Direction: Write the material out again in full, word for word. Do not include the pictures.
— Start —
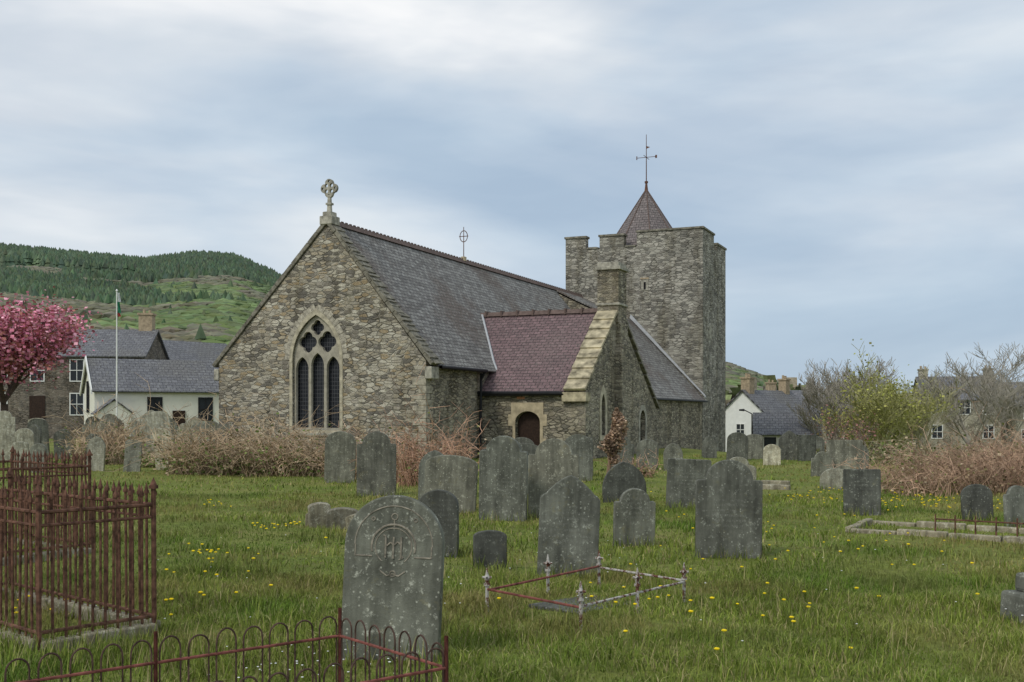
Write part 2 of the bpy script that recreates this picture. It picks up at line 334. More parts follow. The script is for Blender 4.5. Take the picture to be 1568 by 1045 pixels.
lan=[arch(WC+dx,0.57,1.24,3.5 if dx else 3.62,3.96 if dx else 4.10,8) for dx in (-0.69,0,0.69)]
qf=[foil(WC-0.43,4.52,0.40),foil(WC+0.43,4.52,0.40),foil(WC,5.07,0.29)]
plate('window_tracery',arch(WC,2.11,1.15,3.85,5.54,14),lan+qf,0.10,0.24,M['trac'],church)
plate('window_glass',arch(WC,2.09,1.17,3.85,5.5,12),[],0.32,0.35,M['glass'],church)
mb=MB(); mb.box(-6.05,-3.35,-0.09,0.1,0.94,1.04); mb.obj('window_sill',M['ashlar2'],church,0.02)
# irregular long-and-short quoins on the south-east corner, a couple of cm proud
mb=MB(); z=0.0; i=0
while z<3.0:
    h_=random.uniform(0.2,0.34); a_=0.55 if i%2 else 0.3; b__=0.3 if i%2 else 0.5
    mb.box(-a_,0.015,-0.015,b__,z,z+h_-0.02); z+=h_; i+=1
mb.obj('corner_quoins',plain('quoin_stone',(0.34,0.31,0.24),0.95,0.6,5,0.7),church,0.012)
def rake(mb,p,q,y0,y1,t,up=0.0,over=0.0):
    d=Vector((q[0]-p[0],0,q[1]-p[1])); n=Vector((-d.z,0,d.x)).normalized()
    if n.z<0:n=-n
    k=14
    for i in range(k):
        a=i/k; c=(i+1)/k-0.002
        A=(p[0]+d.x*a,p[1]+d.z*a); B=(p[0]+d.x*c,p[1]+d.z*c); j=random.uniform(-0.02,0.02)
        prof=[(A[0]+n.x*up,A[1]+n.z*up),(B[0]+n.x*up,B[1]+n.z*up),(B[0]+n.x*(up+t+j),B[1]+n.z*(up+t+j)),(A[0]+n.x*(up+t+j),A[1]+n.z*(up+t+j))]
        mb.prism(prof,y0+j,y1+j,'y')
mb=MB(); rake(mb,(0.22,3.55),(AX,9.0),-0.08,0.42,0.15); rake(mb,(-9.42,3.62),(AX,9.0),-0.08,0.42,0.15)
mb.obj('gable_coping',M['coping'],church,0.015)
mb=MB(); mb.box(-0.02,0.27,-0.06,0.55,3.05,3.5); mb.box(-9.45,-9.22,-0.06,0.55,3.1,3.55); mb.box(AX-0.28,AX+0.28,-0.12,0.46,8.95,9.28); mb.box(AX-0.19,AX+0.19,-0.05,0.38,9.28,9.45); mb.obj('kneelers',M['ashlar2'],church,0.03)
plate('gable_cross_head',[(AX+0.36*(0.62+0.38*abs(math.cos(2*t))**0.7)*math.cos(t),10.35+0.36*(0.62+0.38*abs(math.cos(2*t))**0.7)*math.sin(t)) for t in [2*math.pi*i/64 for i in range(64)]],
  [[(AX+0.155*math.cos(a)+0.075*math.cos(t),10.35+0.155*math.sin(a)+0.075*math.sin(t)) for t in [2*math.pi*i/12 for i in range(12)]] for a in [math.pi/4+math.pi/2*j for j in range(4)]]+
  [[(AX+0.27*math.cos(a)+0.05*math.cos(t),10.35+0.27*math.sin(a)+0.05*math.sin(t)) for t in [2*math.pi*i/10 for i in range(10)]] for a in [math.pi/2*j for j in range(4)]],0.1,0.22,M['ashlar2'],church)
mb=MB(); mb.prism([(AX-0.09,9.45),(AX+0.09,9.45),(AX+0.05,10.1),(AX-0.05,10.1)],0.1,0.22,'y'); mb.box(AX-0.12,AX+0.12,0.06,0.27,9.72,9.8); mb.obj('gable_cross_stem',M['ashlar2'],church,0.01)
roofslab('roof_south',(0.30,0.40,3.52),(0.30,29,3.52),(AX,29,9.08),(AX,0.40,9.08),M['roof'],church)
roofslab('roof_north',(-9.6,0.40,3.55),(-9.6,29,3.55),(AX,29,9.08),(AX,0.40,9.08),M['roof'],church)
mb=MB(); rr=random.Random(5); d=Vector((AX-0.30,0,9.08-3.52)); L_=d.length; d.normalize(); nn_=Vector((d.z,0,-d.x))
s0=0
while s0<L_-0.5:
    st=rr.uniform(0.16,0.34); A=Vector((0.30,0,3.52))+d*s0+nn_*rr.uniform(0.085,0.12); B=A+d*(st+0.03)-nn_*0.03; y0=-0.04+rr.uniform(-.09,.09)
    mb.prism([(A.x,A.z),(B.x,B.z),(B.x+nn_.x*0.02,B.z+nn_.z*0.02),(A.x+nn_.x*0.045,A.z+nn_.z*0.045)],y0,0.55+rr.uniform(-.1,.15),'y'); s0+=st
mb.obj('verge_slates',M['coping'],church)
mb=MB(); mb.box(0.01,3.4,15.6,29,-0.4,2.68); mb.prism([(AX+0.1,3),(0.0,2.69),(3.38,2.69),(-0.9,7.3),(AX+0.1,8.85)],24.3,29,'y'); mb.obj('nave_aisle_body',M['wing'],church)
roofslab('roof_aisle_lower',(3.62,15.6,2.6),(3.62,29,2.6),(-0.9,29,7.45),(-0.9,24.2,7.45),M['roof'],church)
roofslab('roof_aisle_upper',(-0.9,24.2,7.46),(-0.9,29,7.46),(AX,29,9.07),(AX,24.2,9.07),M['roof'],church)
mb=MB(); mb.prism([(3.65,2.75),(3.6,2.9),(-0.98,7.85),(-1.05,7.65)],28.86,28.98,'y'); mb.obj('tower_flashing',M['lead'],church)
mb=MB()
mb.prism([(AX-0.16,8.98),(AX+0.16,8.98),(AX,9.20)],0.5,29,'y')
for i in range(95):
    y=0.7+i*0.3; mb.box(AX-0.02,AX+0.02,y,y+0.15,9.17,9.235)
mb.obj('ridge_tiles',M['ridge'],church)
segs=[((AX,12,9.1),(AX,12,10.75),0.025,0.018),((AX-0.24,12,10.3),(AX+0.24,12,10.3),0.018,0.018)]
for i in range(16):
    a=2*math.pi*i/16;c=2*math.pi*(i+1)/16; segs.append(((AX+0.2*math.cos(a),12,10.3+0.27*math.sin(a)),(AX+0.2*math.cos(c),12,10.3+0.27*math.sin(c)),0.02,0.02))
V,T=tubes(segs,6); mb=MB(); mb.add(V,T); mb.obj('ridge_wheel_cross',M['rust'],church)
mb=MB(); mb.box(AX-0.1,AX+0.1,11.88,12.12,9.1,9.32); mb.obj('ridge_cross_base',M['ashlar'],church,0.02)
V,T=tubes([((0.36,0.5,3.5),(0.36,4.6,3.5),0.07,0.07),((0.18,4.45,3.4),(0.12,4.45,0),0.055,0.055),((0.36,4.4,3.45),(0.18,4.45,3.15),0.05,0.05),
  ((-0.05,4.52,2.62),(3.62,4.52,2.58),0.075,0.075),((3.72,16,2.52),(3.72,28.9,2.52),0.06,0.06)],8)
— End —
Complete output:
Write part 2 of the bpy script that recreates this picture. It picks up at line 334. More parts follow. The script is for Blender 4.5. Take the picture to be 1568 by 1045 pixels.
lan=[arch(WC+dx,0.57,1.24,3.5 if dx else 3.62,3.96 if dx else 4.10,8) for dx in (-0.69,0,0.69)]
qf=[foil(WC-0.43,4.52,0.40),foil(WC+0.43,4.52,0.40),foil(WC,5.07,0.29)]
plate('window_tracery',arch(WC,2.11,1.15,3.85,5.54,14),lan+qf,0.10,0.24,M['trac'],church)
plate('window_glass',arch(WC,2.09,1.17,3.85,5.5,12),[],0.32,0.35,M['glass'],church)
mb=MB(); mb.box(-6.05,-3.35,-0.09,0.1,0.94,1.04); mb.obj('window_sill',M['ashlar2'],church,0.02)
# irregular long-and-short quoins on the south-east corner, a couple of cm proud
mb=MB(); z=0.0; i=0
while z<3.0:
    h_=random.uniform(0.2,0.34); a_=0.55 if i%2 else 0.3; b__=0.3 if i%2 else 0.5
    mb.box(-a_,0.015,-0.015,b__,z,z+h_-0.02); z+=h_; i+=1
mb.obj('corner_quoins',plain('quoin_stone',(0.34,0.31,0.24),0.95,0.6,5,0.7),church,0.012)
def rake(mb,p,q,y0,y1,t,up=0.0,over=0.0):
    d=Vector((q[0]-p[0],0,q[1]-p[1])); n=Vector((-d.z,0,d.x)).normalized()
    if n.z<0:n=-n
    k=14
    for i in range(k):
        a=i/k; c=(i+1)/k-0.002
        A=(p[0]+d.x*a,p[1]+d.z*a); B=(p[0]+d.x*c,p[1]+d.z*c); j=random.uniform(-0.02,0.02)
        prof=[(A[0]+n.x*up,A[1]+n.z*up),(B[0]+n.x*up,B[1]+n.z*up),(B[0]+n.x*(up+t+j),B[1]+n.z*(up+t+j)),(A[0]+n.x*(up+t+j),A[1]+n.z*(up+t+j))]
        mb.prism(prof,y0+j,y1+j,'y')
mb=MB(); rake(mb,(0.22,3.55),(AX,9.0),-0.08,0.42,0.15); rake(mb,(-9.42,3.62),(AX,9.0),-0.08,0.42,0.15)
mb.obj('gable_coping',M['coping'],church,0.015)
mb=MB(); mb.box(-0.02,0.27,-0.06,0.55,3.05,3.5); mb.box(-9.45,-9.22,-0.06,0.55,3.1,3.55); mb.box(AX-0.28,AX+0.28,-0.12,0.46,8.95,9.28); mb.box(AX-0.19,AX+0.19,-0.05,0.38,9.28,9.45); mb.obj('kneelers',M['ashlar2'],church,0.03)
plate('gable_cross_head',[(AX+0.36*(0.62+0.38*abs(math.cos(2*t))**0.7)*math.cos(t),10.35+0.36*(0.62+0.38*abs(math.cos(2*t))**0.7)*math.sin(t)) for t in [2*math.pi*i/64 for i in range(64)]],
  [[(AX+0.155*math.cos(a)+0.075*math.cos(t),10.35+0.155*math.sin(a)+0.075*math.sin(t)) for t in [2*math.pi*i/12 for i in range(12)]] for a in [math.pi/4+math.pi/2*j for j in range(4)]]+
  [[(AX+0.27*math.cos(a)+0.05*math.cos(t),10.35+0.27*math.sin(a)+0.05*math.sin(t)) for t in [2*math.pi*i/10 for i in range(10)]] for a in [math.pi/2*j for j in range(4)]],0.1,0.22,M['ashlar2'],church)
mb=MB(); mb.prism([(AX-0.09,9.45),(AX+0.09,9.45),(AX+0.05,10.1),(AX-0.05,10.1)],0.1,0.22,'y'); mb.box(AX-0.12,AX+0.12,0.06,0.27,9.72,9.8); mb.obj('gable_cross_stem',M['ashlar2'],church,0.01)
roofslab('roof_south',(0.30,0.40,3.52),(0.30,29,3.52),(AX,29,9.08),(AX,0.40,9.08),M['roof'],church)
roofslab('roof_north',(-9.6,0.40,3.55),(-9.6,29,3.55),(AX,29,9.08),(AX,0.40,9.08),M['roof'],church)
mb=MB(); rr=random.Random(5); d=Vector((AX-0.30,0,9.08-3.52)); L_=d.length; d.normalize(); nn_=Vector((d.z,0,-d.x))
s0=0
while s0<L_-0.5:
    st=rr.uniform(0.16,0.34); A=Vector((0.30,0,3.52))+d*s0+nn_*rr.uniform(0.085,0.12); B=A+d*(st+0.03)-nn_*0.03; y0=-0.04+rr.uniform(-.09,.09)
    mb.prism([(A.x,A.z),(B.x,B.z),(B.x+nn_.x*0.02,B.z+nn_.z*0.02),(A.x+nn_.x*0.045,A.z+nn_.z*0.045)],y0,0.55+rr.uniform(-.1,.15),'y'); s0+=st
mb.obj('verge_slates',M['coping'],church)
mb=MB(); mb.box(0.01,3.4,15.6,29,-0.4,2.68); mb.prism([(AX+0.1,3),(0.0,2.69),(3.38,2.69),(-0.9,7.3),(AX+0.1,8.85)],24.3,29,'y'); mb.obj('nave_aisle_body',M['wing'],church)
roofslab('roof_aisle_lower',(3.62,15.6,2.6),(3.62,29,2.6),(-0.9,29,7.45),(-0.9,24.2,7.45),M['roof'],church)
roofslab('roof_aisle_upper',(-0.9,24.2,7.46),(-0.9,29,7.46),(AX,29,9.07),(AX,24.2,9.07),M['roof'],church)
mb=MB(); mb.prism([(3.65,2.75),(3.6,2.9),(-0.98,7.85),(-1.05,7.65)],28.86,28.98,'y'); mb.obj('tower_flashing',M['lead'],church)
mb=MB()
mb.prism([(AX-0.16,8.98),(AX+0.16,8.98),(AX,9.20)],0.5,29,'y')
for i in range(95):
    y=0.7+i*0.3; mb.box(AX-0.02,AX+0.02,y,y+0.15,9.17,9.235)
mb.obj('ridge_tiles',M['ridge'],church)
segs=[((AX,12,9.1),(AX,12,10.75),0.025,0.018),((AX-0.24,12,10.3),(AX+0.24,12,10.3),0.018,0.018)]
for i in range(16):
    a=2*math.pi*i/16;c=2*math.pi*(i+1)/16; segs.append(((AX+0.2*math.cos(a),12,10.3+0.27*math.sin(a)),(AX+0.2*math.cos(c),12,10.3+0.27*math.sin(c)),0.02,0.02))
V,T=tubes(segs,6); mb=MB(); mb.add(V,T); mb.obj('ridge_wheel_cross',M['rust'],church)
mb=MB(); mb.box(AX-0.1,AX+0.1,11.88,12.12,9.1,9.32); mb.obj('ridge_cross_base',M['ashlar'],church,0.02)
V,T=tubes([((0.36,0.5,3.5),(0.36,4.6,3.5),0.07,0.07),((0.18,4.45,3.4),(0.12,4.45,0),0.055,0.055),((0.36,4.4,3.45),(0.18,4.45,3.15),0.05,0.05),
  ((-0.05,4.52,2.62),(3.62,4.52,2.58),0.075,0.075),((3.72,16,2.52),(3.72,28.9,2.52),0.06,0.06)],8)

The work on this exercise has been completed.